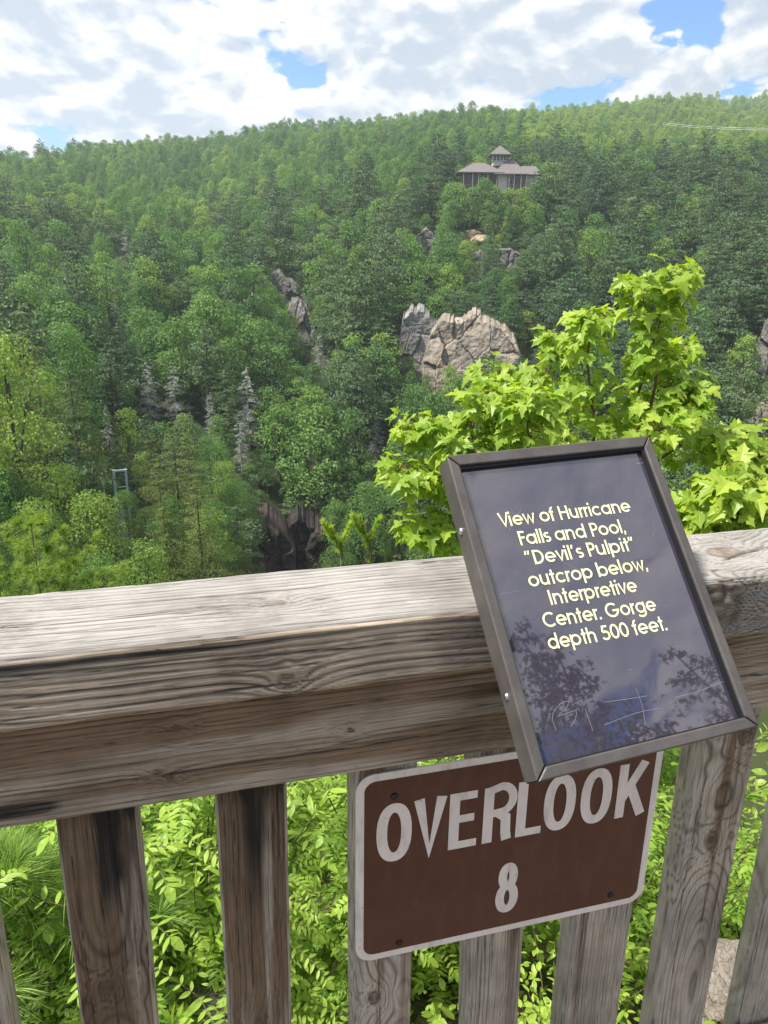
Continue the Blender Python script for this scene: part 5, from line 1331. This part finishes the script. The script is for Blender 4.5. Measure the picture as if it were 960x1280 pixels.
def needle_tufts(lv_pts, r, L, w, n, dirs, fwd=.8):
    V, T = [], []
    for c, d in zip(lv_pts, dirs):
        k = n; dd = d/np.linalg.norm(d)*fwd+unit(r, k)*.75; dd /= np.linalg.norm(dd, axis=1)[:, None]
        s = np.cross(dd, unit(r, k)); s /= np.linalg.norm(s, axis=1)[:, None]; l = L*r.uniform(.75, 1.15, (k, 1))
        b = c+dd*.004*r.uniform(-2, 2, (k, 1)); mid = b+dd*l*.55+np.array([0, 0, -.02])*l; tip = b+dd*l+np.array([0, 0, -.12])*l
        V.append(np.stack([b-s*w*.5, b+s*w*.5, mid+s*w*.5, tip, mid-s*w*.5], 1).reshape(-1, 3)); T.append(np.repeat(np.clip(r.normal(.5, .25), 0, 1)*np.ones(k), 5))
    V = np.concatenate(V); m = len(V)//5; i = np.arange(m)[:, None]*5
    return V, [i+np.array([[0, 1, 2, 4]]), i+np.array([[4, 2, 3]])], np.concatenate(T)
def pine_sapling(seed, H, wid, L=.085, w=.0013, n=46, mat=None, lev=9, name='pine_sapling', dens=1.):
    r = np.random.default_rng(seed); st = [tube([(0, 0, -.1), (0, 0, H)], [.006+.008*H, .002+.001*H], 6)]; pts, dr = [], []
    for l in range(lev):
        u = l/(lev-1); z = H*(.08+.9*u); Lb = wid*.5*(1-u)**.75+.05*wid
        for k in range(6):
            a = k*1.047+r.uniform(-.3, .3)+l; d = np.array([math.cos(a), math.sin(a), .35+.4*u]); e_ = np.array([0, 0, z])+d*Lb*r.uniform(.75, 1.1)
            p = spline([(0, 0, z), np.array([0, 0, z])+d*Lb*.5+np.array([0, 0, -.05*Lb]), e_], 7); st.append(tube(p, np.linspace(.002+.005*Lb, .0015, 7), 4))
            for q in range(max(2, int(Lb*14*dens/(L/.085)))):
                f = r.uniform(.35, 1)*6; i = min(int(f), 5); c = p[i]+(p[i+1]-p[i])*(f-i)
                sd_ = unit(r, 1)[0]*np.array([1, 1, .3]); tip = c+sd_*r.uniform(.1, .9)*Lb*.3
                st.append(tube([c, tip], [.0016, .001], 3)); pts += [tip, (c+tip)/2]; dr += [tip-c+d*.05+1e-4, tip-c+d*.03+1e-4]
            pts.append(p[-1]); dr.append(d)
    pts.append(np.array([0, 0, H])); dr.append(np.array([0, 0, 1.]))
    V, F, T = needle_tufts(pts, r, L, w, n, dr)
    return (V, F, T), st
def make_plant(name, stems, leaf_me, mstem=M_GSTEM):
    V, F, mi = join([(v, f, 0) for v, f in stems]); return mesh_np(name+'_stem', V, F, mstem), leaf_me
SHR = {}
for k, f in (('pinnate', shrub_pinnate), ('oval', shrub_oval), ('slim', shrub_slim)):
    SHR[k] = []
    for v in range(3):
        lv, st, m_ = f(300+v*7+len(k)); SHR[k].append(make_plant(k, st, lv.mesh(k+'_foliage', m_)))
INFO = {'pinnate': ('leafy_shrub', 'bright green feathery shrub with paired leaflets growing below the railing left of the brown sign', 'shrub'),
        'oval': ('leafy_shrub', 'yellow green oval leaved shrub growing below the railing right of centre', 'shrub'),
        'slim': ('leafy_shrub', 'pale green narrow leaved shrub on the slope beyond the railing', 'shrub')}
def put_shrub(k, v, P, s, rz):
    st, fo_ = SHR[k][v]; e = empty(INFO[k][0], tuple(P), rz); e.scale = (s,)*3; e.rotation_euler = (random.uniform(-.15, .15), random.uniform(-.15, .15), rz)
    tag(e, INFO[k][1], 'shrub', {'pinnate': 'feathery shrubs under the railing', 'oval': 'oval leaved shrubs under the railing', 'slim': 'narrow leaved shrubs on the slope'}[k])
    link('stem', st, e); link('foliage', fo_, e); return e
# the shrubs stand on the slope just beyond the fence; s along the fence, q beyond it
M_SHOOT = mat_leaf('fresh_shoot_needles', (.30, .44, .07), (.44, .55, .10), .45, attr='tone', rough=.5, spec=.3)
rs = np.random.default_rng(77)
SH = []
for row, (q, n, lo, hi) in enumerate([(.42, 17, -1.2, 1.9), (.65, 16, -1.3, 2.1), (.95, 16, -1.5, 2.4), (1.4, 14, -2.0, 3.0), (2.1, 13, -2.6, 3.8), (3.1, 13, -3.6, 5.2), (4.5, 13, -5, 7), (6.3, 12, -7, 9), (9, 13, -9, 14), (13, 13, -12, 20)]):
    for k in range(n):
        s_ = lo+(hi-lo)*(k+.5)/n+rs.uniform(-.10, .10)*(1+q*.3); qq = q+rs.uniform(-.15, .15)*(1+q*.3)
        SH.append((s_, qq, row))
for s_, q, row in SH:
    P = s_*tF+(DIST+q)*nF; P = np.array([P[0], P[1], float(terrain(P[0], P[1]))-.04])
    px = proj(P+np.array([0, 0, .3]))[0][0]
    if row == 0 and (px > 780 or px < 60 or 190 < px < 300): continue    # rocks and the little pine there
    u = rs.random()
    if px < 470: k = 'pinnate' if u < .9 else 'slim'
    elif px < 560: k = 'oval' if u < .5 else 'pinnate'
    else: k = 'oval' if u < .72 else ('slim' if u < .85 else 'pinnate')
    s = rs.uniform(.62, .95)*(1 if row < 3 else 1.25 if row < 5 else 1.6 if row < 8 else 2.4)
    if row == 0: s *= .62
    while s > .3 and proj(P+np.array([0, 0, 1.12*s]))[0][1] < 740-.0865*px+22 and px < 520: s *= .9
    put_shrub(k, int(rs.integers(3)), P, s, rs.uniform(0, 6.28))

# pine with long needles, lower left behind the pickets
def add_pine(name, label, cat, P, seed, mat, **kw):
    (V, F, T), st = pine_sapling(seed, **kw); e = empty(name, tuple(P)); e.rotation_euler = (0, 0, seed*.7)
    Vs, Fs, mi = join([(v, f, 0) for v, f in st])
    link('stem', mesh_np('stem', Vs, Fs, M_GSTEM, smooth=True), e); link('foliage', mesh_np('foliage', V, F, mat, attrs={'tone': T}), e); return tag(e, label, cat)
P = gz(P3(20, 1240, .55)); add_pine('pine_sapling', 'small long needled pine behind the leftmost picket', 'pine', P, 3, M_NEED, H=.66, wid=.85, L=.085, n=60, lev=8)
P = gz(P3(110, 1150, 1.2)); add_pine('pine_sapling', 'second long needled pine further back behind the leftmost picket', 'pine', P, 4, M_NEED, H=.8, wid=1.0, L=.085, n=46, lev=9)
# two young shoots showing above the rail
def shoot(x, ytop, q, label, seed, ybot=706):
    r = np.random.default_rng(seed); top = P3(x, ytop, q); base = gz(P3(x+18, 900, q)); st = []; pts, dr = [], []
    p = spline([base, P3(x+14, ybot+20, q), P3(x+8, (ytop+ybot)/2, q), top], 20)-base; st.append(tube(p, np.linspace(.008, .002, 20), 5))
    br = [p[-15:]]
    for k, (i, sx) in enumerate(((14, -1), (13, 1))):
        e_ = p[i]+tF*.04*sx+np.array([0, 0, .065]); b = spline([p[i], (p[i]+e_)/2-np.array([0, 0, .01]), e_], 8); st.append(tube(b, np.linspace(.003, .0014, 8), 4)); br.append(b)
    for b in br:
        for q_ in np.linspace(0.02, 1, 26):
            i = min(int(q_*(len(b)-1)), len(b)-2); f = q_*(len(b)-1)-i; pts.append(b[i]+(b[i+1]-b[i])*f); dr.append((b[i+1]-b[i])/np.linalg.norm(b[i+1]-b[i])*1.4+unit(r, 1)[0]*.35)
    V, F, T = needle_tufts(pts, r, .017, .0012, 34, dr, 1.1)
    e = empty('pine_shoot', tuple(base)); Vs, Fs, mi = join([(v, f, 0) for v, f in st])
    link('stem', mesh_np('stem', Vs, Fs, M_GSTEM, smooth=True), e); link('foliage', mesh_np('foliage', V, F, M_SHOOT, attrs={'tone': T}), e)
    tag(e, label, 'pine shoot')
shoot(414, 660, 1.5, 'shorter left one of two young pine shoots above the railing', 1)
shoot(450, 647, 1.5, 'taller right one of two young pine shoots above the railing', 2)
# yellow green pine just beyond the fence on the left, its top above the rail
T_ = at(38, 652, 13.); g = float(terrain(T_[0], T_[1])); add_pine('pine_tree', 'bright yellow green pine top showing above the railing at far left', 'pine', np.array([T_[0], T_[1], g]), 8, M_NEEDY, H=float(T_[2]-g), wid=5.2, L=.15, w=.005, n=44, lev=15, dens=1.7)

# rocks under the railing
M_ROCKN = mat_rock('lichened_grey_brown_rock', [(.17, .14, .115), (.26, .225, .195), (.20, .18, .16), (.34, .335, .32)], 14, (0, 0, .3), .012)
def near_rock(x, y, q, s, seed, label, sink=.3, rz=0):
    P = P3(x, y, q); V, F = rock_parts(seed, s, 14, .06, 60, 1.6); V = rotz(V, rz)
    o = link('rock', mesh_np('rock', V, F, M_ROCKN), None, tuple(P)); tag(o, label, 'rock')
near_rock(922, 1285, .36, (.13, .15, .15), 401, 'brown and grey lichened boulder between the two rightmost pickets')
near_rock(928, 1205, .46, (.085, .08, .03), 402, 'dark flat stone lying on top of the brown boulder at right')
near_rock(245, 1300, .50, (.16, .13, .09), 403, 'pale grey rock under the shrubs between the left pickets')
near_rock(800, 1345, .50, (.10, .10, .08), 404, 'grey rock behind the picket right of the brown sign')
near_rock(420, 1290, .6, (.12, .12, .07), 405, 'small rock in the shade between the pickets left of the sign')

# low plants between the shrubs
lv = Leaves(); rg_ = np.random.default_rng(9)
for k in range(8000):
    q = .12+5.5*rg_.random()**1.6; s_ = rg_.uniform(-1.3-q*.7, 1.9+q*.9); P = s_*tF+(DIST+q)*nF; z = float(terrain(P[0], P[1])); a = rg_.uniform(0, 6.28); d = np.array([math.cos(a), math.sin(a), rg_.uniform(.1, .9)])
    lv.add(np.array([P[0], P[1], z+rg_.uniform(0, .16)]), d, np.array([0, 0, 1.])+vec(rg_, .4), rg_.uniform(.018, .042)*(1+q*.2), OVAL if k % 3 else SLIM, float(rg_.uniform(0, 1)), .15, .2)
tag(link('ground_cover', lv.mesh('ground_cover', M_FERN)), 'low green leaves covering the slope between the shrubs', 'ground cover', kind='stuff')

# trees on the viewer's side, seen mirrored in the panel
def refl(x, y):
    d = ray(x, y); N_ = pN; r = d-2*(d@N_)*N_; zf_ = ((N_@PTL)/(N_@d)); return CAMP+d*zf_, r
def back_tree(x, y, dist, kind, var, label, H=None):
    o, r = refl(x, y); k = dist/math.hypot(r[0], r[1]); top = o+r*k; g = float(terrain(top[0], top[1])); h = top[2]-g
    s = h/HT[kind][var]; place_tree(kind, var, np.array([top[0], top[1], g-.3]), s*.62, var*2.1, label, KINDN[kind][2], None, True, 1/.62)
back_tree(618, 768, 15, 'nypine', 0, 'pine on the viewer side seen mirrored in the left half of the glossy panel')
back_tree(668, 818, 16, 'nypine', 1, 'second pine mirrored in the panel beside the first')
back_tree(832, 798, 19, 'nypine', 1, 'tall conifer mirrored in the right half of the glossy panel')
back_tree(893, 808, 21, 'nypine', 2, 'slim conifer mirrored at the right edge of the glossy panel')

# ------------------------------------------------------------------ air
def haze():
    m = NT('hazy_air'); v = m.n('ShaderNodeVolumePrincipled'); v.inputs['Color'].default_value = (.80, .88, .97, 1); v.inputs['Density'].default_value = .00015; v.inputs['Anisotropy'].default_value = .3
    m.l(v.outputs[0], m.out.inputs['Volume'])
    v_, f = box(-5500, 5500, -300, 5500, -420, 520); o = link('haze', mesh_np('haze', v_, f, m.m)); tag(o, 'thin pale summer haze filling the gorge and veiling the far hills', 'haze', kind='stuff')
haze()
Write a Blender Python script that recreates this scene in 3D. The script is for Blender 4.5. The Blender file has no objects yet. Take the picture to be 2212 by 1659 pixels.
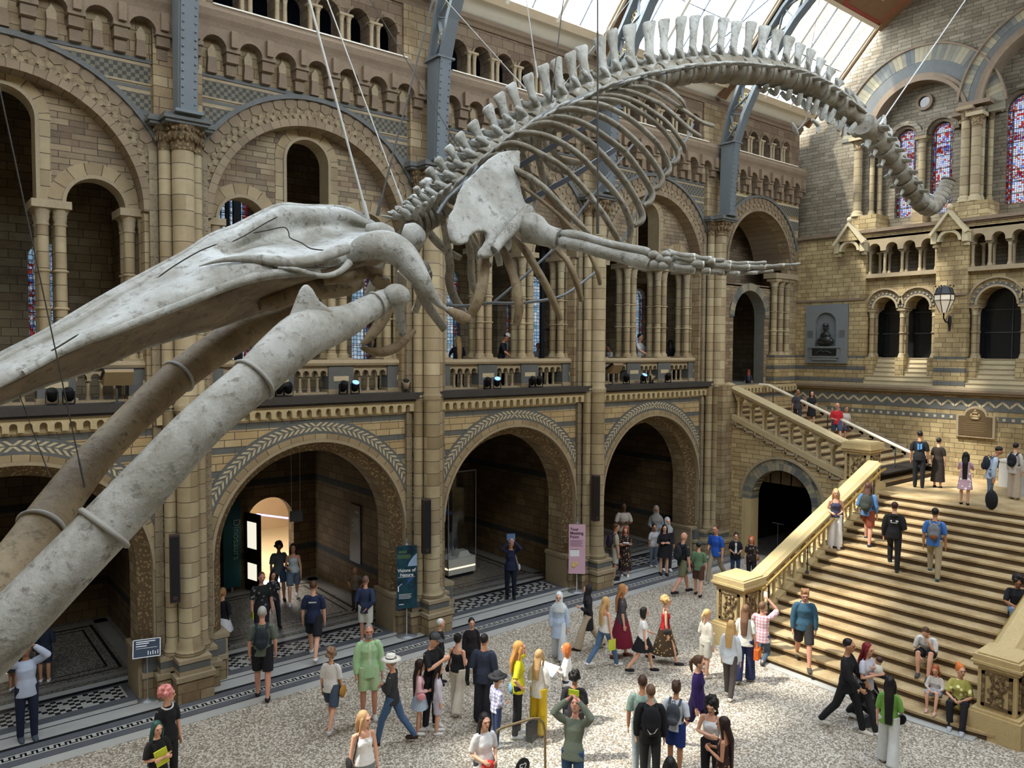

══════════════════════════════

■ Stated task ■
Pick out each line in the material containing "picture".

■ Solution to this problem ■
Continue the Blender Python script for this scene: part 5, from line 1331. This part finishes the script. The script is for Blender 4.5. Measure the picture as if it were 960x1280 pixels.
Write a Blender Python script that recreates this scene in 3D. The script is for Blender 4.5. The Blender file has no objects yet. Take the picture to be 2212 by 1659 pixels.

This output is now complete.